Edwards’ use of gliders to monitor Hurricane Florence’s trajectory was featured recently in Wired magazine.

Edwards is also working on outreach components of the grant that include introducing sixth- through 12th-grade girls to the gliders through “Girl’s Engineer It! Day” and hosting public lab nights at Skidaway Institute.

From left, Dana Savidge and Catherine Edwards are oceanographers at Skidaway Institute in Georgia; both received their Ph.D. degrees from Carolina.
From left, Dana Savidge and Catherine Edwards are oceanographers at Skidaway Institute in Georgia; both received their Ph.D. degrees from Carolina. (photo by Mike Sullivan)

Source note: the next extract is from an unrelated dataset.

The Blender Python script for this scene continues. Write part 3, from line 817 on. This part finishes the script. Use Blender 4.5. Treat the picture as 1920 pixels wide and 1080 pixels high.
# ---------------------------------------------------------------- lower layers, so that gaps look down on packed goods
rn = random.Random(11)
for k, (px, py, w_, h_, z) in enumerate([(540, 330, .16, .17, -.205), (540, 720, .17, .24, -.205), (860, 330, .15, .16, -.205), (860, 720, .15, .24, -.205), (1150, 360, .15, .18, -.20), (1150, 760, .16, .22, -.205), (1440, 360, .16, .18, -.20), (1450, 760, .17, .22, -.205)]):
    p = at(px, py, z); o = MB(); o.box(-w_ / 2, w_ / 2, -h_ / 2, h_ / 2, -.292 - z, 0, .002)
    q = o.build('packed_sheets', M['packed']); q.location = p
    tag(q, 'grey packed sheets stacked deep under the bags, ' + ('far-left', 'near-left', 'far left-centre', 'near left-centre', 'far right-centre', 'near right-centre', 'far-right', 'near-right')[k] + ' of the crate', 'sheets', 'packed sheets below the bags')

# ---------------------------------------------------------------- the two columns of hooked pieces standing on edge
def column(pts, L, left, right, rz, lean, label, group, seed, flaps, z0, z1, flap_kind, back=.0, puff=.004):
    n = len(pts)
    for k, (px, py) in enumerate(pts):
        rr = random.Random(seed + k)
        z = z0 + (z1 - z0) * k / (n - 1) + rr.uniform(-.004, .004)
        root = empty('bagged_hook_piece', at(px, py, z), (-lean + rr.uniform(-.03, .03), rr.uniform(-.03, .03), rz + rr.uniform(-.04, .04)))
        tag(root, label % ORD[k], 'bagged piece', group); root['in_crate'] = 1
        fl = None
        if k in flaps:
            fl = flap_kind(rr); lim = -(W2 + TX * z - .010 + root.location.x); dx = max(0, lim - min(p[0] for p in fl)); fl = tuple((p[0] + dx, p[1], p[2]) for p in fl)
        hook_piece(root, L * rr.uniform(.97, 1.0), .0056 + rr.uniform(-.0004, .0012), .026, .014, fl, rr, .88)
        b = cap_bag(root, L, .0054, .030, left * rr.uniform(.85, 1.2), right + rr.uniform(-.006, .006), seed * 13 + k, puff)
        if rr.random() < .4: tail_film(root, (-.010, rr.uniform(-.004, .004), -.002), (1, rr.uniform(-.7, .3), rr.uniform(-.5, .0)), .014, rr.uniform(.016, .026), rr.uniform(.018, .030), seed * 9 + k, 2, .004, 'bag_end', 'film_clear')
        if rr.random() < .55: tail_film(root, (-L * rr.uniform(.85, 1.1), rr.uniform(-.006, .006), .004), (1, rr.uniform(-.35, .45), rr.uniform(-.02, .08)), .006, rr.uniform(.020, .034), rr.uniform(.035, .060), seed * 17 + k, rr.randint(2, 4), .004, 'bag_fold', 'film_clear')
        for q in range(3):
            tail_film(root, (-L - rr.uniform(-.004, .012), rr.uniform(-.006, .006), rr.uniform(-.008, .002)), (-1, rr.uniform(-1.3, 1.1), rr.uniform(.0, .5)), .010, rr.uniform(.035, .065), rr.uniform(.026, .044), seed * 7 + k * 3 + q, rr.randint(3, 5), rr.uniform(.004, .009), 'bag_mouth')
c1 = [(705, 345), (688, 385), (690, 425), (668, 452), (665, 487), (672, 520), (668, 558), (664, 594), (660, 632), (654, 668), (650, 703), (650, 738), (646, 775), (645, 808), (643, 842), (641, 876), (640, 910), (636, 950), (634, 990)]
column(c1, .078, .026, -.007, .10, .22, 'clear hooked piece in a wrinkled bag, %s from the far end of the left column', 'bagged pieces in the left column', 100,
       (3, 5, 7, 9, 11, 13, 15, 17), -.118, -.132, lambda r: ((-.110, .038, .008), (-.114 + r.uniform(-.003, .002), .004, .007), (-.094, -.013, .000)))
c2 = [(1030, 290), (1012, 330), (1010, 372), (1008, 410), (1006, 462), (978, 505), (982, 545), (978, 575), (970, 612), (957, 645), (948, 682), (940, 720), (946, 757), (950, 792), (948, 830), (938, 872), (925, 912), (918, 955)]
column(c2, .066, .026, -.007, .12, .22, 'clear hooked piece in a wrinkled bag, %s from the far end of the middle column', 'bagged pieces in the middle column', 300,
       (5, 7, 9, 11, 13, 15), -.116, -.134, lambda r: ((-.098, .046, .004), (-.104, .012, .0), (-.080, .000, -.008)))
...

“If you’ve got a big yellow robot, people will talk to you,” Edwards said. “Part of our mission is to make the research available to a broader audience.”

Bane believes the PEACH team will bring new insights into what’s happening off the coast of Cape Hatteras. Savidge and Edwards recently returned to Chapel Hill to give talks about their research in support of the department of marine sciences’ 50th anniversary, which is being celebrated this academic year.

“It’s the best group of co-investigators I’ve worked with in all my years here at UNC-Chapel Hill,” Bane said. “Everyone is bright and interesting, and they all bring unique strengths to the project.”

For Savidge, it’s been rewarding to keep returning to North Carolina’s Outer Banks, “a fabulously wild and remote place.”

“This four-year grant really gives us time to see how all the puzzle pieces fit together,” she said.

N.C. State University and Woods Hole Oceanographic Institution in Massachusetts are co-principal investigators on the PEACH project.